Court upholds ruling rejecting FT bid for Mobinil

Theodore May
5 Min Read

CAIRO: In what has become one of the most heavily followed soap operas in the business world this year, the latest round of the Orascom Telecom (OT)- France Telecom (FT) heavyweight fight goes to the Egyptians.

An Egyptian court ruled Tuesday against FT’s appeal to overturn a ruling rejecting its bid to buy out OT’s shares in mobile telecom giant Mobinil.

Market regulators had already rejected FT’s bid to buy the Mobinil shares at LE 236 per share, as opposed to the LE 273 per share that the Egyptians have demanded. The court yesterday upheld that decision.

The Egyptian Financial Supervisory authority has rejected the bid three times, calling the price per share too low.

The court “has supported the regulator’s decision to reject the bid, deputy head of Egypt’s financial regulator Khaled Seyam told Bloomberg, immediately in the wake of the news which broke Tuesday afternoon.

The bidding war is over OT’s stake in a holding company that owns 51 percent of Mobinil.

Though the initial dispute began several years ago, the firestorm began in earnest this March when an international arbitration court sided with FT. Subsequent decisions in Egyptian courts and by Egyptian market regulators have gone in favor of OT.

A France Telecom spokesman said the firm would make a further appeal against the committee’s decision, and if this failed, it would seek international arbitration, Reuters reported. FT said it would not launch any further offers above LE 237 ($42.78) per share.

A France Telecom spokesman said the firm would make a further appeal against the committee s decision, and if this failed would seek international arbitration, Reuters reported. FT said it would not launch any further offers above LE 237 ($42.78) per share.

The decision confirms that there is a real problem in Egypt concerning the respect for international law and also for stock exchange norms applied at the main financial centers, the spokesman told Reuters.

Seyam said the committee ruled that the original rejection was based on valid legal arguments, Reuters reported. That ruling rejected the offer as it violated the principle of giving equal opportunity to all shareholders.

Even though some analysts expected that the Egyptian telecom giant may eventually sell its shares to FT, it may be more inclined to continue the fight in the wake of Mobinil’s announcement last week that second quarter earnings were up significantly.

Mobinil recorded a 26 percent jump in earnings, bringing its three month haul to LE 536 million.

“Mobinil’s half-year 2009 financial results came in line with Beltone’s estimates, in terms of the top-line and EBITDA performance, as our forecast for revenues were LE 4.905 million, 6 percent lower than the actual reported results, wrote brokerage firm Beltone Financial in a statement.
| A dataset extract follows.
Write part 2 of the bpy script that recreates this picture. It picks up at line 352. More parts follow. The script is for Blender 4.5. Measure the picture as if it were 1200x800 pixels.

And FT could use the boost of holding a greater share in the well-performing Mobinil. The French company announced last week that its revenues for the first half of 2009 had fallen by 0.5 percent.

When OT chairman Naguib Sawiris launched efforts to block FT’s bid earlier this year, investors responded positively, seeing either outcome of the legal dispute as a victory for the firm.

Shares of OT, which traded at a low of around LE 17 per share in March, have rebounded and today trade around LE 37.

Investors saw a rejection of FT’s bid as a plus for OT because it would mean that the company could continue to haul in revenue from Mobinil, which has proved to be one of the most substantial and reliable sources of income for OT, whose operations sprawl across several continents.

If OT was forced to part with Mobinil, most investors reason, OT could use the tremendous cash haul from the sale to expand into new markets or to bolster its operations in existing ones.

But the more the current arbitration dispute drags out, the more it could begin to negatively affect all parties’ bottom lines. Sawiris said last month that the conflict had already begun to affect Mobinil.

At the mercy of Egyptian courts, FT faces a difficult decision going forward as to whether it will continue in its efforts to buy Mobinil.